El matrimonio-contrato es un espejismo, una doctrina parasitaria del principio consensual y de la dimensión interpersonal de la familia. Puesto que la técnica contractual ha permitido el asentamiento del principio según el cual el matrimonio es constituido por el consentimiento de las partes, la doctrina jurídica europea -ya sea canonística como civilística- ha identificado «contrato» y «consentimiento» como si fueran absolutamente sinónimos. Con otras palabras, la teoría contractual ha «funcionado» en la medida en que ha sido empleada por los juristas para resolver los casos difíciles y poder así declarar la nulidad de aquellos matrimonios en los que se presentase una clara patología. Así ha ocurrido especialmente entre los canonistas, que, conscientes de los límites de la ciencia jurídica, cuando empleaban la categoría de contrato no pretendían definir el matrimonio como realidad humana y espiritual.

Cuando los Estados contemporáneos han aplicado dicha teoría con toda la coherencia jurídica, sin prejuicios y deduciendo las consecuencias lógicas del principio contractual, entonces se ha hecho patente la inviabilidad de una teoría que produce frutos tan amargos. No es necesario poseer el don de la fe para comprobar que las consecuencias del «matrimonio-contrato» constituyen la «prueba del nueve» de la inviabilidad de dicha teoría. A primera vista la citada teoría parece acomodarse perfectamente al hecho de que también el pacto conyugal es un acto de voluntad consensual. Pero allí acaba la semejanza. Todo lo que pasa de allí no sólo no sirve para explicar la riqueza humana del matrimonio y de la familia, sino que podrá producir además el fenómeno contrario, es decir, podrá constituir una adulteración de aquellas realidades.

Afortunadamente, en la actualidad la idea del matrimonio-contrato ya no es compartida por la gran mayoría de los ciudadanos, aunque son muchísimas las personas que sufren de modo implícito las consecuencias de los planteamientos antropológicos que están en la base de aquella doctrina.
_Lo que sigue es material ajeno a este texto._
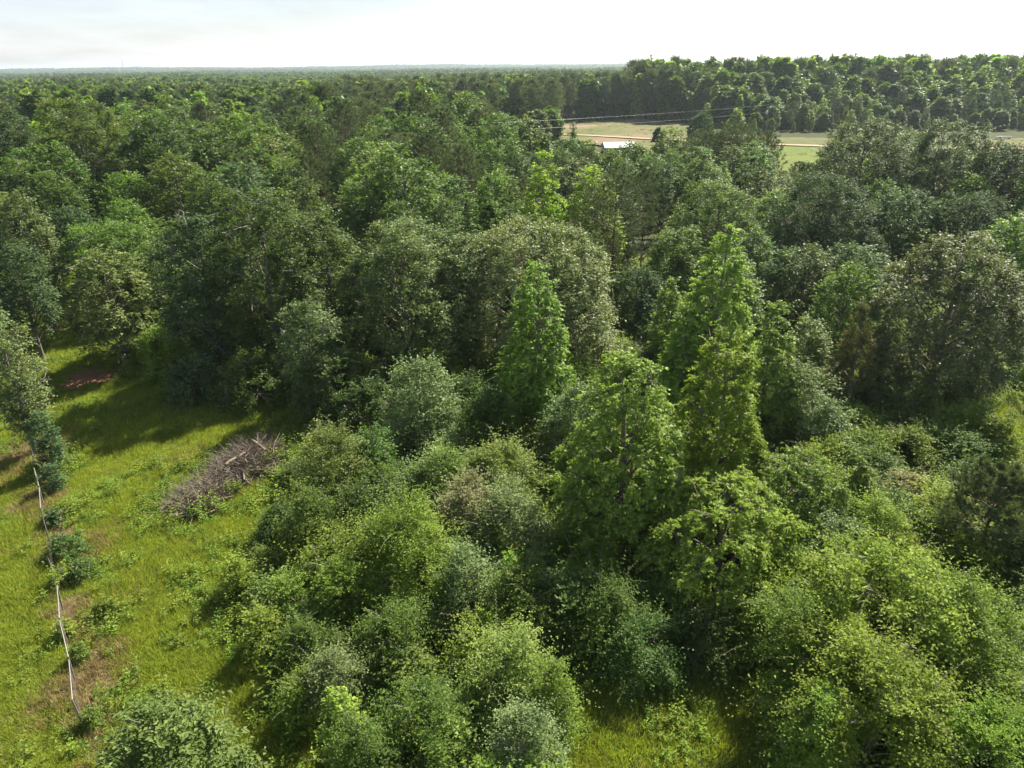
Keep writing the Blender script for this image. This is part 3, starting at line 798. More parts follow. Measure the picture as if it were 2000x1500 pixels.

Mientras el espejismo del matrimonio-contrato conduce a una privatización absoluta de la experiencia sexual y afectiva, puesto que la reduce a puro objeto de comercio jurídico y económico, el espejismo del matrimonio-legal tiene signo contrario. La realidad privada no tendrá ningún valor jurídico si no pasa por la ventanilla de un funcionario público que levanta acta. Sólo este acto de reconocimiento tiene valor jurídico: lo demás se tiene por no existente.